大阪工業大学は2025年11月6日(木)、ロボット工学科の大須賀公一教授らの研究グループが、地震や豪雨で発生する土砂災害「河道閉塞」の現場で活動するロボットシステムを開発したと発表した。
このシステムは、複数の機材を現地の状況に応じて組み替えながら調査や復旧作業を行うもので、遠隔操作によって作業員の安全を確保し、二次被害のリスクを低減することが期待される。
河道閉塞の危険性と従来の課題
河道閉塞は、地震や豪雨による地滑りやがけ崩れで発生した土砂が川をせき止める現象で、「土砂ダム」とも呼ばれる。上流側に水が溜まることで浸水被害が発生するほか、溜まった水が一気に決壊すると下流に大規模な土石流を引き起こし、甚大な二次被害につながる危険性がある。
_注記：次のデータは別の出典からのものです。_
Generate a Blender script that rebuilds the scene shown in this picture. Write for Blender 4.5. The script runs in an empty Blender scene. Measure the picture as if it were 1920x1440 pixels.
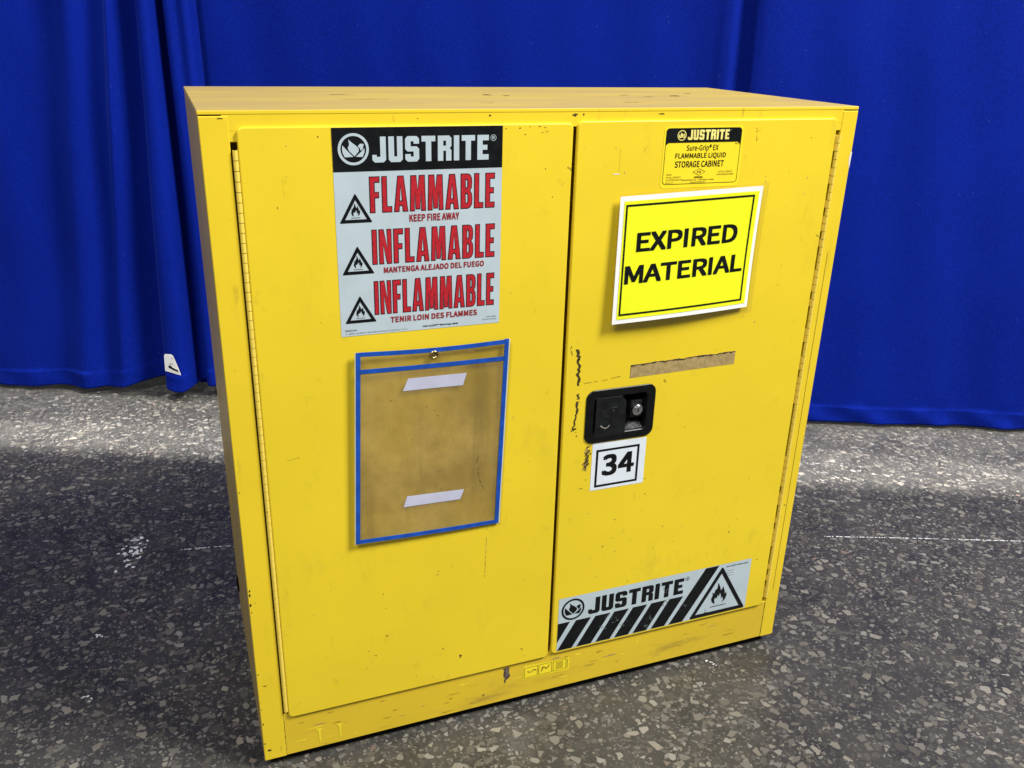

実際に、2024年1月に発生した能登半島地震では14カ所で河道閉塞が発生し、同年9月の豪雨でその半数が消失、下流域の被害を拡大させた可能性が指摘されている。また、台湾で発生した水害も、先行した台風で形成された河道閉塞の決壊が原因とされている。
河道閉塞はアクセスの困難な山間部で発生することが多く、大型重機の搬入が難しい。そのため、これまでは二次被害の危険と隣り合わせの状況で、人力による対応に頼らざるを得ないという課題があった。
ヘリで運搬、現場で組み替える新システム
今回開発されたロボットシステムは、こうした課題を解決するために設計された。システムを構成する機材は、ヘリコプターで運搬可能な重量1t程度の小型ユニットに分割されており、コンテナで現場まで搬入する。現場では、状況に応じて必要な機材を組み替えることで、偵察や排水といった異なる作業に1つのシステムで対応できるのが大きな特長だ。

本研究は、内閣府および科学技術振興機構が推進するムーンショット型研究開発事業・目標3「多様な環境に適応しインフラ構築を革新する協働AIロボット」の一環として進められており、多様な環境に適応しインフラ構築を革新する技術としての貢献が期待される。